Isto tudo para dizer –volto a lembrar
que sou modestíssimo, tanto tanto, que até me faltam as forças para continuar-
que ainda ontem chamava atenção para um caso de alto valor de direito legítimo.
No caso, indignava-me contra o facto de terem retirado um espaço para um grupo
de romenos poder descansar do seu árduo trabalho desenvolvido aqui na Baixa
da cidade. Bem sei que você já se está a rir –desculpe que lhe diga, mas você é
um bruto de insensível. Vou continuar, porque não posso ligar a esse seu
sarcasmo –com licença, vou virar-lhe as costas. Dizia eu, então, que estes
estafados, cansados, fatigados, esforçados trabalhadores, durante os sete dias
da semana, de domingo a domingo, dão no duro, ali nas ruas da calçada, sob um
sol abrasador, no Verão, e uma chuva de molhas tolos –como você, desculpe-, no
inverno. Andam para ali a transpirar, de mão estendida, tal como Jesus Cristo
passeou na Galileia, e os resultados são simplesmente desanimadores. Aliás, é
uma falta de respeito por estes trabalhadores desconsiderados e sem horários.

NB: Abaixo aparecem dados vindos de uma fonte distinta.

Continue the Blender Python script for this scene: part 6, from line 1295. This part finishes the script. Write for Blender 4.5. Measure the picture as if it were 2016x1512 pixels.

Acho até que, em face de tanta hora de labuta, deveria ser legislado como
mínimo de esmola 5 euros. Isto não é uma exploração? Quer dizer, toda a gente se
queixa de os enfermeiros ganharem 4 euros à hora e até, estes, fazem greve e os
extenuados trabalhadores romenos? Sim, diga-me você. Estará certo isto? Às vezes
andam ali entre a Praça 8 de Maio e o Largo da Portagem com uma folha a pedirem
assinaturas o dia inteiro para ganharem uns escassos 30 euritos. É justo isto? Pare
de se rir, por amor de Deus, que isto é sério, caramba, tenha maneiras! Eu
estou aqui a denunciar um atentado à dignidade dos trabalhadores. Estas pessoas
desenvolvem um largo e pouco reconhecido labor social. Eles, ao proporem aos
transeuntes uma assinatura numa qualquer folha branca, estão a recuperar a escrita.
Ah pois! É verdade! Num tempo em que ninguém escreve, ninguém assina uma letra
protestada, muito menos um cheque, e já para não falar num postalzito de boas
festas, o que vai acontecer à assinatura pessoal de cada um? É óbvio! Vai
desaparecer. Ora, estes incomensuráveis jornaleiros de causas sociais estão a
recuperar a escrita. Para além do merecido Rendimento Mínimo de Inserção,
deveriam ter também um subsidiozito de mérito cultural. Mas isto não é mais que
certo? Tenho de demonstrar mais alguma coisa? Tenho?
Bom, continuando. Então, depois
de ontem ter escrito o tal texto contra aquele abuso, e certamente a dar-me
completa razão –nem preciso de o escrever-, o que fez a Câmara Municipal de
Coimbra hoje? Logo de manhã, em frente ao Panteão Nacional –o que me deixa
completamente de acordo porque aquilo de Panteão só tem mesmo o nome-, era já
visível uma enorme estrutura com cobertura e suportada por altas colunas em
metal. E para que vai ser aquilo? Ora para que havia de ser, alma de Deus? É
evidente que perante a minha notícia a autarquia deu a mão à palmatória e não
foi de meios meios, mandou edificar um hotel para os trabalhadores de rua. Está
certo! Claro que é mais que justo! Agora, para além de se poderem acomodarem
durante o dia, bebendo uma “bejeca”, e até baterem uma soneca durante a sesta,
podem pernoitar gratuitamente durante a noite. Você está a rir-se de quê? Você
até me irrita, porra! Perante tanta falta de susceptibilidade da sua parte, se
não fosse cá por coisas até lhe atirava com esta crónica à “tromba”. Desculpe,
estou irritado, bem sei, mas não aguento essa sua cara de safado. Olhe, só por
isso, nem escrevo mais nada. Fosca-se!